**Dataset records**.
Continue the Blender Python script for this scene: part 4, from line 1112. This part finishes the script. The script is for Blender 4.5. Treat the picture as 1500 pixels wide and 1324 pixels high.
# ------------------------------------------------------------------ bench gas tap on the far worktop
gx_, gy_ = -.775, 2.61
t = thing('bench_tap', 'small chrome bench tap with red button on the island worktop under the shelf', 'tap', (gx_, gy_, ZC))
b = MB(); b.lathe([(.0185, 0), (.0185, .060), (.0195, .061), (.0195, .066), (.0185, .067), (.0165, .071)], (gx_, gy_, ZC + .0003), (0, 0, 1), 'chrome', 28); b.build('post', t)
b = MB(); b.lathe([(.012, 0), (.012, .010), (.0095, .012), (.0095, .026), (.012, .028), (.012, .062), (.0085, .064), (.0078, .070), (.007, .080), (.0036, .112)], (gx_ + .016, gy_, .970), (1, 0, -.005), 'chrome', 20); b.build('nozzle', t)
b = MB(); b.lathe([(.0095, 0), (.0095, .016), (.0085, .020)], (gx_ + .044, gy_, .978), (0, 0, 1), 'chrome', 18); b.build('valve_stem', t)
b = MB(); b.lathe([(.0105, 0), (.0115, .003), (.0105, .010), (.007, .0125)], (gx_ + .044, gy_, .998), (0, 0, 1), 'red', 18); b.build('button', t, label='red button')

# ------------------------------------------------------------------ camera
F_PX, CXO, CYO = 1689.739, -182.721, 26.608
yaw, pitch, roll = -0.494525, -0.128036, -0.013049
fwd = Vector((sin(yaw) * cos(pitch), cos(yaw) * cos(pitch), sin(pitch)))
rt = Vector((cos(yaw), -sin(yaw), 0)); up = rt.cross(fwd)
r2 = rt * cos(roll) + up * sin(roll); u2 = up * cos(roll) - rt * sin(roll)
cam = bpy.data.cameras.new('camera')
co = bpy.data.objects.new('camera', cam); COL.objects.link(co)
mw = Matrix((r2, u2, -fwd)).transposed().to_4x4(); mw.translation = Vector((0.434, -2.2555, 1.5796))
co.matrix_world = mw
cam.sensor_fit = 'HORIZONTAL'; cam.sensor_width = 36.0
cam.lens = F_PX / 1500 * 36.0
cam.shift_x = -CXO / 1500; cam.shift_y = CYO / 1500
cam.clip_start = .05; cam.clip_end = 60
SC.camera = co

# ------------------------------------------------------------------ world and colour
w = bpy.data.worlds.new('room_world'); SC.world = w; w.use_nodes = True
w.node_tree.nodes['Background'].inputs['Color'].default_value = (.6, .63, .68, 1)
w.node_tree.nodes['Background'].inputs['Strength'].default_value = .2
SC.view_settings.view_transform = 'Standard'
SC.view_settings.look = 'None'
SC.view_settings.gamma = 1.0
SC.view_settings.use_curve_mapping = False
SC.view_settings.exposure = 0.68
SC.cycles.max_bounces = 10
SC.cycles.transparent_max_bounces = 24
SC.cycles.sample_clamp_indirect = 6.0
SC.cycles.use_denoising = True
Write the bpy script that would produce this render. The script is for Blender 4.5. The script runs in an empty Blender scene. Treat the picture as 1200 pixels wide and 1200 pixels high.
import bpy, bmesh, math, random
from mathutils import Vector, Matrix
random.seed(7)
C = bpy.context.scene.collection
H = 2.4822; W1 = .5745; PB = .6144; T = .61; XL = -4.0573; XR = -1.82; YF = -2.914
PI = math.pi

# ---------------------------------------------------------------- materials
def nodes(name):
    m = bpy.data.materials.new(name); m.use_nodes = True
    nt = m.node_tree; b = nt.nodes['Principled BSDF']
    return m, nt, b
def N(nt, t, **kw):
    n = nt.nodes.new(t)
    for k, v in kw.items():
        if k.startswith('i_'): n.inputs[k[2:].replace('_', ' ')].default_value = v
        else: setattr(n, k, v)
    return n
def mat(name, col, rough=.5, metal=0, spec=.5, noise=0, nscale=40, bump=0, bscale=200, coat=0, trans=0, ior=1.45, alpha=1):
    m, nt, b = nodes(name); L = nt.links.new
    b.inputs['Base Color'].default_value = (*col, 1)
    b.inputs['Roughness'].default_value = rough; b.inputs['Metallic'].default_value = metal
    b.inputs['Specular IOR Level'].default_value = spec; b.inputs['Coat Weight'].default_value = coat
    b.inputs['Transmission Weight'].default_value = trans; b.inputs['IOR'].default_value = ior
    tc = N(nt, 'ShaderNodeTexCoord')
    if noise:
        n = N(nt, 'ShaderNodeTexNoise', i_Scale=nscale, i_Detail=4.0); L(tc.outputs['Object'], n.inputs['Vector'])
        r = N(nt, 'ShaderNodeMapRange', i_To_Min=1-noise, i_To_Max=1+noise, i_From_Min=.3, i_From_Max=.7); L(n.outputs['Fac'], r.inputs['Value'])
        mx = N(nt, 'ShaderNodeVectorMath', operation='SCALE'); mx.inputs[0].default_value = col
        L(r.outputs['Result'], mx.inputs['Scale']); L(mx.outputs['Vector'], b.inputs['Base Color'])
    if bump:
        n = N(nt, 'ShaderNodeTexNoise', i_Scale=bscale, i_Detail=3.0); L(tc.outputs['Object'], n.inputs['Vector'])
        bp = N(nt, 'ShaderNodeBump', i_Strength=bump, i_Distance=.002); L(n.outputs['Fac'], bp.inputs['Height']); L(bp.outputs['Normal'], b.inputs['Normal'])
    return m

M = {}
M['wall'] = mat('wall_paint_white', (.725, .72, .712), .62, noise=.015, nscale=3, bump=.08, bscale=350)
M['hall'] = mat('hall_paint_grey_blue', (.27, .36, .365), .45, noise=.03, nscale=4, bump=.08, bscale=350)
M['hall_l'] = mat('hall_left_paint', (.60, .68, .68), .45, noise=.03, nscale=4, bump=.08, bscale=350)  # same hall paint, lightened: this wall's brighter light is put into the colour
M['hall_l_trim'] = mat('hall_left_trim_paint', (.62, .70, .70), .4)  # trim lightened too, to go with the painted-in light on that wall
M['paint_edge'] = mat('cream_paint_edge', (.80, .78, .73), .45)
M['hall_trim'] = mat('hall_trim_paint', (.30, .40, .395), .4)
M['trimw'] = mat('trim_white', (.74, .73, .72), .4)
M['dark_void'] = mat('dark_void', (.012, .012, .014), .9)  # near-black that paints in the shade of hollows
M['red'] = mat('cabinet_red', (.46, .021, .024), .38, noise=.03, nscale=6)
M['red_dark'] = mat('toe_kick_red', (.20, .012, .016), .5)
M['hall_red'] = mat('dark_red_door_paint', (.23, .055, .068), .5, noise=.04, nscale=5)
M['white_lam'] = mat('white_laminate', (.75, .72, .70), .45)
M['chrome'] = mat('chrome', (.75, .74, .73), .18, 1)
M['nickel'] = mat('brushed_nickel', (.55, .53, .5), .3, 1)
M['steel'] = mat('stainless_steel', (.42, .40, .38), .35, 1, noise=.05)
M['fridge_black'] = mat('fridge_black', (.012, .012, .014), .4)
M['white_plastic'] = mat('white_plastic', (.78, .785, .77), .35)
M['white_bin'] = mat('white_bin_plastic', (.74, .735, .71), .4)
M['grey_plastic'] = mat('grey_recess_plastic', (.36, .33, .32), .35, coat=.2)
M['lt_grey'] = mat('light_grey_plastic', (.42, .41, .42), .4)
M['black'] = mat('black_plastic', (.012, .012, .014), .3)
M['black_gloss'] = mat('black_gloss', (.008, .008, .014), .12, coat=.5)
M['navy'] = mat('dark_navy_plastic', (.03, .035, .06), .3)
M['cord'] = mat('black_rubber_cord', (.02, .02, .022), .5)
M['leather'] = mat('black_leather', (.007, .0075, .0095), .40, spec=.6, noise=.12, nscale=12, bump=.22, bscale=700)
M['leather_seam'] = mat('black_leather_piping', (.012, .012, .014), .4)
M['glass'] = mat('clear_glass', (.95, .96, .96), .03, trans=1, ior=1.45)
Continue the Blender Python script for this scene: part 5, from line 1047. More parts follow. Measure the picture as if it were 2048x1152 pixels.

**Directive**. Using the data above, extract exactly the lines from the one that holds "M['dark_void'] = mat('dark_void', (.012, .012, .014), .9)" to the one that holds "(.46, .021, .024), .38, noise=.03, nscale=6)", both ends included, and no others.

**Right answer**.
M['dark_void'] = mat('dark_void', (.012, .012, .014), .9)  # near-black that paints in the shade of hollows
M['red'] = mat('cabinet_red', (.46, .021, .024), .38, noise=.03, nscale=6)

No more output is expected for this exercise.